* _TASK DESCRIPTION_:
Begin with the first line of the material and write out each line exactly, ending with the line that contains "[(2, 'gap')], soffit_z(5.9))". Pictures are not part of the copy.

***

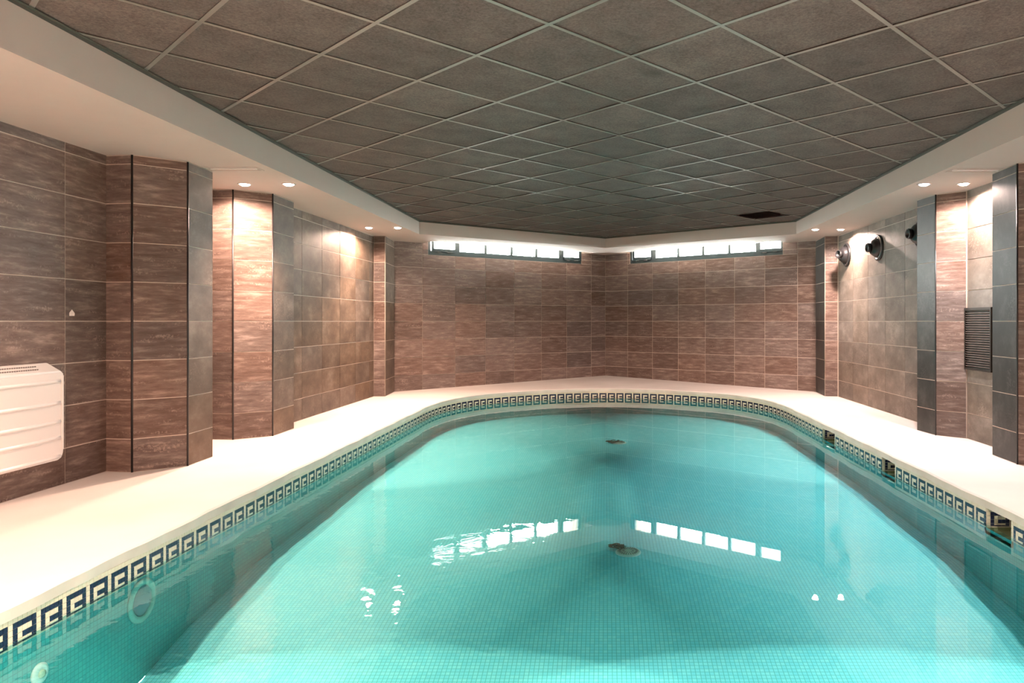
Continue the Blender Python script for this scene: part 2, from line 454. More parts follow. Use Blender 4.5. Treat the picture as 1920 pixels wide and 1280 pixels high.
pilaster('right pilaster of dark slate and reddish tiles between air jets and louvred grille',
         [(3.558, 7.63), (3.30, 7.63), (3.34, 7.29), (3.548, 7.085), (3.558, 7.09)],
         [(0, 'grey'), (1, 'slate'), (2, 'brown')], [(2, 'gap')], soffit_z(7.4))
pilaster('nearest slate tiled pilaster cut by the right edge of the picture',
         [(3.83, 6.24), (3.34, 6.22), (3.32, 5.81), (3.60, 5.55), (3.83, 5.53)],
         [(0, 'grey'), (1, 'slate'), (2, 'brown'), (3, 'brown')], [(2, 'gap')], soffit_z(5.9))

def clip(poly, region):
    out = list(poly); n = len(region)
    area = sum(region[i][0] * region[(i + 1) % n][1] - region[(i + 1) % n][0] * region[i][1] for i in range(n))
    sg = 1 if area > 0 else -1
    for i in range(n):
        a = Vector(region[i]); b = Vector(region[(i + 1) % n]); d = b - a
        src = out; out = []
        for k in range(len(src)):
            p, q = Vector(src[k]), Vector(src[(k + 1) % len(src)])
            sp = sg * (d.x * (p.y - a.y) - d.y * (p.x - a.x)); sq = sg * (d.x * (q.y - a.y) - d.y * (q.x - a.x))
            if sp >= 0: out.append(tuple(p))
            if (sp >= 0) != (sq >= 0):
                t = sp / (sp - sq); out.append(tuple(p + (q - p) * t))
        if not out: return []
    return out
def area(poly): return abs(sum(poly[i][0] * poly[(i + 1) % len(poly)][1] - poly[(i + 1) % len(poly)][0] * poly[i][1] for i in range(len(poly)))) / 2
# ------------------------------------------------------------------ pool outline
half = [(2.44, 9.2), (2.435, 9.9), (2.36, 10.5), (2.17, 11.05), (1.88, 11.5), (1.45, 11.87), (.95, 12.17), (.48, 12.34), (0, 12.40)]
def catmull(pts, n=10):
    out = []
    for i in range(len(pts) - 1):
        p0 = pts[max(i - 1, 0)]; p1 = pts[i]; p2 = pts[i + 1]; p3 = pts[min(i + 2, len(pts) - 1)]
        for k in range(n):
            t = k / n
            out.append(tuple(.5 * ((2 * p1[a]) + (-p0[a] + p2[a]) * t + (2 * p0[a] - 5 * p1[a] + 4 * p2[a] - p3[a]) * t * t + (-p0[a] + 3 * p1[a] - 3 * p2[a] + p3[a]) * t ** 3) for a in (0, 1)))
    out.append(pts[-1]); return out
ctrl = [(-2.42, 1.744), (-2.42, 4), (-2.42, 6), (-2.42, 8)] + [(-x * 2.42 / 2.44, y) for x, y in half] + [(x * 2.47 / 2.44, y) for x, y in reversed(half[:-1])] + [(2.47, 8), (2.47, 6), (2.47, 4), (2.47, 1.744)]
raw = catmull(ctrl, 14)
dist = [0]
for a, b in zip(raw, raw[1:]): dist.append(dist[-1] + math.hypot(b[0] - a[0], b[1] - a[1]))
LEN = dist[-1]
NM = round(LEN / .147); STEP = LEN / NM
def at(s):
    s = min(max(s, 0), LEN)
    import bisect
    i = min(max(bisect.bisect_right(dist, s) - 1, 0), len(raw) - 2)
    t = (s - dist[i]) / (dist[i + 1] - dist[i] or 1)
    return (raw[i][0] + (raw[i + 1][0] - raw[i][0]) * t, raw[i][1] + (raw[i + 1][1] - raw[i][1]) * t)
U = [at(k * STEP) for k in range(NM + 1)]

# floor (the deck) with the pool cut out, rounded nose and a lip that shows its underside
nose = []
for i, p in enumerate(U):
    w = .006 * math.sin(i * .9) + .004 * math.sin(i * 2.3 + 1)
    q = U[min(i + 1, NM)]; r = U[max(i - 1, 0)]
    t = Vector((q[0] - r[0], q[1] - r[1])).normalized(); nrm = Vector((t.y, -t.x))     # into the pool
    nose.append((p[0] + nrm.x * (.008 + w), p[1] + nrm.y * (.008 + w), nrm))
outer = [(-3.9, YB), (-3.9, 7.1), (-3.6, 7.1), (-3.6, 11.9), (-3.47, 11.82), (0, 14.52), (3.46, 11.8), (3.6, 11.9), (3.62, 6.0), (3.9, 6.0), (3.9, YB)]
bm = bmesh.new()
uvl = None
ho = [bm.verts.new((p[0] - p[2].x * .012, p[1] - p[2].y * .012, deck_z(p[0], p[1]))) for p in nose]
ov = [bm.verts.new((p[0], p[1], deck_z(*p))) for p in outer]
poly_o = [v.co.copy() for v in ov]; poly_h = [v.co.copy() for v in ho]
for v in poly_o + poly_h: v.z = 0
allv = ov + ho
for q in tessellate_polygon([poly_o, poly_h]): bm.faces.new([allv[i] for i in q])
l1 = [bm.verts.new((p[0], p[1], deck_z(p[0], p[1]) - .010)) for p in nose]
l2 = [bm.verts.new((p[0], p[1], Z_LIP)) for p in nose]
l3 = [bm.verts.new((p[0] - p[2].x * .06, p[1] - p[2].y * .06, Z_LIP)) for p in nose]
NN = len(nose)
for i in range(NN):
    j = (i + 1) % NN
    for a, b, mi in ((ho, l1, 0), (l1, l2, 1), (l2, l3, 1)):
        bm.faces.new([a[i], a[j], b[j], b[i]]).material_index = mi
bmesh.ops.recalc_face_normals(bm, faces=bm.faces)
struct(mesh_obj('floor', bm, [M['deck'], M['lip']]))

# pool shell below the pattern band
SK = [(4.35, 4.68), (6.15, 6.48), (7.82, 8.15)]                     # skimmer mouths on the right
pool = empty('swimming_pool', (0, 7, Z_FLOOR)); tag(pool, 'turquoise mosaic lined indoor swimming pool with rounded far end', 'swimming pool')
OFF = Vector((0, 7, Z_FLOOR))
ROWZ = [0, .0245, .049, .0735, .098, .110, .118, .126]          
ZBAND = Z_LIP - ROWZ[7]
bm = bmesh.new(); uv = bm.loops.layers.uv.new('UVMap')
def face_uv(vs, uvs):
    f = bm.faces.new(vs)
    for lp, c in zip(f.loops, uvs): lp[uv].uv = c
    return f
top = [bm.verts.new(Vector((p[0], p[1], ZBAND)) - OFF) for p in U]
bot = [bm.verts.new(Vector((p[0], p[1], pool_floor(p[1]))) - OFF) for p in U]
s = 0
for i in range(NM):
    s0, s1 = i * STEP, (i + 1) * STEP
    face_uv([bot[i], bot[i + 1], top[i + 1], top[i]], [(s0, pool_floor(U[i][1])), (s1, pool_floor(U[i + 1][1])), (s1, ZBAND), (s0, ZBAND)])
nt = [bm.verts.new(Vector((U[0][0], U[0][1], 0 - .05)) - OFF), bm.verts.new(Vector((U[-1][0], U[-1][1], -.05)) - OFF)]
face_uv([bot[-1], bot[0], top[0], top[-1]], [(4.89, Z_FLOOR), (0, Z_FLOOR), (0, ZBAND), (4.89, ZBAND)])
face_uv([top[-1], top[0], nt[0], nt[1]], [(4.89, ZBAND), (0, ZBAND), (0, -.05), (4.89, -.05)])
ycuts = [1.0, 3.0, 3.35, 3.7, 3.95, 4.2, 4.6, 5.0, 6.0, 7.0, 13.0]
for y0, y1 in zip(ycuts, ycuts[1:]):
    q = clip([(p[0], p[1]) for p in U], [(-5, y0), (5, y0), (5, y1), (-5, y1)])
    if not q or area(q) < 1e-4: continue
    cl = []
    for p in q:
        if not cl or (Vector(p) - Vector(cl[-1])).length > 1e-5: cl.append(p)
    if (Vector(cl[0]) - Vector(cl[-1])).length < 1e-5: cl.pop()
    vs = [bm.verts.new(Vector((p[0], p[1], pool_floor(p[1]))) - OFF) for p in cl]
    for t in tessellate_polygon([[Vector((p[0], p[1], 0)) for p in cl]]):
        f = face_uv([vs[k] for k in t], [(cl[k][0] + .012, cl[k][1]) for k in t])
bm.normal_update()
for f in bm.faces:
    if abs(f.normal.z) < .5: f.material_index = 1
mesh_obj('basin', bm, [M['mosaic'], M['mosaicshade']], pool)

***

* _TASK RESULT_:
Continue the Blender Python script for this scene: part 2, from line 454. More parts follow. Use Blender 4.5. Treat the picture as 1920 pixels wide and 1280 pixels high.
pilaster('right pilaster of dark slate and reddish tiles between air jets and louvred grille',
         [(3.558, 7.63), (3.30, 7.63), (3.34, 7.29), (3.548, 7.085), (3.558, 7.09)],
         [(0, 'grey'), (1, 'slate'), (2, 'brown')], [(2, 'gap')], soffit_z(7.4))
pilaster('nearest slate tiled pilaster cut by the right edge of the picture',
         [(3.83, 6.24), (3.34, 6.22), (3.32, 5.81), (3.60, 5.55), (3.83, 5.53)],
         [(0, 'grey'), (1, 'slate'), (2, 'brown'), (3, 'brown')], [(2, 'gap')], soffit_z(5.9))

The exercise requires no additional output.